Public service cuts not ruled out

Ms Truss did not rule out cuts to public services, saying they will remain “excellent.”

The prime minister said: “What I’m going to do is make sure we get value for money for the taxpayer.

“But I’m very, very committed to making sure we’ve got excellent frontline public services.

“And I’m not going to go into what the chancellor will announce in his medium-term fiscal plan. He’s going to announce that very shortly, it will come together with an OBR forecast.”

Pressed on whether her refusal to rule out cuts suggested that she will go down that path, she said: “No it doesn’t, because I can’t exactly set out what is going to be in this plan.
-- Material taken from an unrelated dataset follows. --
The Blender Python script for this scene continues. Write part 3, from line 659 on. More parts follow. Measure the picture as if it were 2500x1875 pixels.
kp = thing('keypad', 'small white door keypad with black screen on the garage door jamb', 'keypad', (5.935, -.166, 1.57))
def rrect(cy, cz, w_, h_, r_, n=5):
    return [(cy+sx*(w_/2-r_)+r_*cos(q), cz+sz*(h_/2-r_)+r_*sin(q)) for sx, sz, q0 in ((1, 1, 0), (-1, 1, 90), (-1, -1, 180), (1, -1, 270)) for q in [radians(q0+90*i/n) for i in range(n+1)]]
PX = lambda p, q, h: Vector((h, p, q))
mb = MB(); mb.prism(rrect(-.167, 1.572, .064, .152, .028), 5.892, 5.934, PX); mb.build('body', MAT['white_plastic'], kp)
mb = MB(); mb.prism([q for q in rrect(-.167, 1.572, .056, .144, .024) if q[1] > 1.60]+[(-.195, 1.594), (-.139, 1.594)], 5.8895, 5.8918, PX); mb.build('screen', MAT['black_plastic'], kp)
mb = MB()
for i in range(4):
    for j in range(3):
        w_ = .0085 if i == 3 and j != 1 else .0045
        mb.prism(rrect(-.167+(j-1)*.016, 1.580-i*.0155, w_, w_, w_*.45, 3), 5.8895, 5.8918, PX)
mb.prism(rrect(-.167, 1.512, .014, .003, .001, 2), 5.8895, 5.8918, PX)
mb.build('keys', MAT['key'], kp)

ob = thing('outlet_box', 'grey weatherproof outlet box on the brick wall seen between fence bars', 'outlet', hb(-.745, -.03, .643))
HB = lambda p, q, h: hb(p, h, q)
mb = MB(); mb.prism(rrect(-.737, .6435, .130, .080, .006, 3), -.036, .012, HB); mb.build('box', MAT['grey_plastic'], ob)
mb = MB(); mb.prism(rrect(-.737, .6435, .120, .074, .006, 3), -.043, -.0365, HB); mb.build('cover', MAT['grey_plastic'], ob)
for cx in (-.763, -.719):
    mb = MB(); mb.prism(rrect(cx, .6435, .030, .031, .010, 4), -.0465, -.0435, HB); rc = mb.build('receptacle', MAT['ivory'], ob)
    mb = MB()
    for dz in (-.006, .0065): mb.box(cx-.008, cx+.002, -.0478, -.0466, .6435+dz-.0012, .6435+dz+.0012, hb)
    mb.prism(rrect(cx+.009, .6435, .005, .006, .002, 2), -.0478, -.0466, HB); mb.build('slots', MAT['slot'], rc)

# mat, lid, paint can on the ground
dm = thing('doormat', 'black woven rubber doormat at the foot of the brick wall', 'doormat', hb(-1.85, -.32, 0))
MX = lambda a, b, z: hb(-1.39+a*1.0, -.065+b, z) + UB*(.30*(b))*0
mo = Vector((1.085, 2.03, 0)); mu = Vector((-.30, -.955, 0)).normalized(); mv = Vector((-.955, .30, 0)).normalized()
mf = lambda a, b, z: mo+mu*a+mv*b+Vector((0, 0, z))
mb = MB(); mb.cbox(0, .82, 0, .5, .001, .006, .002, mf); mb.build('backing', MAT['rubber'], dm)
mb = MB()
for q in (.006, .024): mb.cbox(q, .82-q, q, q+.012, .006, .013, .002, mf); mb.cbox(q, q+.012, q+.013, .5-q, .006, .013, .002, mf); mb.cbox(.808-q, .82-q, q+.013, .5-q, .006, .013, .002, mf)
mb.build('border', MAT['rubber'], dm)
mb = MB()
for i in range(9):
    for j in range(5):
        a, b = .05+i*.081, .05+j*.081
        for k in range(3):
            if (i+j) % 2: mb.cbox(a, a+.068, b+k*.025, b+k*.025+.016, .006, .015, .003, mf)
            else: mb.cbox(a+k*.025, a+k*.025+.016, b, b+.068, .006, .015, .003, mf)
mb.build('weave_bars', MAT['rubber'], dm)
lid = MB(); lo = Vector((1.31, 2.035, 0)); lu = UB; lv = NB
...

What I can promise is we’re going to reduce debt as a proportion of GDP.”

No guarantee on benefits

Ms Truss was clear that pensions will rise in line with inflation, saying she has “committed to the triple lock” protecting them against price increases.

But she refused to give the same guarantee for benefits and government departmental budgets.

Not ruling out rowing back on Boris Johnson’s promise to raise benefit payments in line with inflation, she said: “This is something the Department of Work and Pensions Secretary [Chloe Smith] is looking at at the moment.

“She will make a determination on that and we will announce that this autumn.”

What if Tories vote against the plans?

Despite the unrest among critics and even within Tory party ranks, Conservative MPs who vote against the government’s plan for tax cuts will lose the whip, according to the party chairman.

It has been reported that some Tory MPs are preparing to vote with Labour to prevent measures announced by the chancellor, including abolishing the top rate of income tax.

Asked on Sky’s Sophy Ridge on Sunday whether this would result in them losing the party whip, Conservative chairman Jake Berry said: “Yes.”

He also urged Tory MPs to unite behind Ms Truss and her programme, saying she had “a mandate both from colleagues and our membership”.

He said: “I’m sure that if we do that it will lead ultimately to long-term electoral success.”

But former cabinet minister Michael Gove said Ms Truss’ plans had “the wrong values” and hinted he could vote against them in the Commons.

He told the BBC the prime minister was right to acknowledge that the events of the mini-budget “need to be revisited, there needs to be a recognition of mistakes”.

“But it is still the case that there is an inadequate realisation at the top of government about the scale of change required,” he said.

“Yes, the energy package was the most important thing in the fiscal event, but broadly 35% of the additional money that we are borrowing is not to cut energy costs, it is for unfunded tax cuts.”

Pressed on whether he would vote for the measures in the Commons, he said: “I don’t believe it’s right.”